防災の意識向上や、実際に観客を入れた状態での誘導態勢確立のために行われた同イベント。来場者には訓練の流れを説明した上で、京都市消防音楽隊の演奏中に地震と火災が発生したという想定で行った。
訓練では、アンコールの曲の途中に地震の効果音が流れ、観客らはその場で身を伏せた。職員がその場で着席するよう指示を出しつつ、防災センターを中心に館内の状況を確認。避難経路を確保し、「楽屋エリアで火災が発生しました」と状況を説明してから観客約700人と楽隊の約30人を座席エリアごとに分けてハンドライトを使って屋外に誘導。残っている人がいないことを確認して訓練が終了した。
終了後には、左京消防署の村林幹夫署長が「プラカードやハンドライトもうまく活用できており、滞留もなくスムーズに誘導ができていた。

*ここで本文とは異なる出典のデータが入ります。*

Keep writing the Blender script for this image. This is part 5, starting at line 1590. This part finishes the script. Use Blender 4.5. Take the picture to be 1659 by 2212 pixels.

声の小さい人はもう少し頑張ってもらうことと、プラカードを持った職員は後ろからではなく、舞台側から歩くと文字が読みやすくなってよくなるのでは」と講評を行った。
同ホール管理課課長の東秀樹さんは「職員も役割を確認したり、意見を集約したりして準備したことで、防災意識も変わったのではないか。やってよかったと思う。多くの人の命を預かる者として、それぞれができることを考えることで今後につなげたい」と話す。
コンサートに参加した浅田剛司さんは「職員の方はスムーズに誘導されていた。走った方がいいのか、パニックにならないようにゆっくり歩いたほうがいいのか戸惑う部分はあったが、訓練もやっておかないといけないと感じた」と話していた。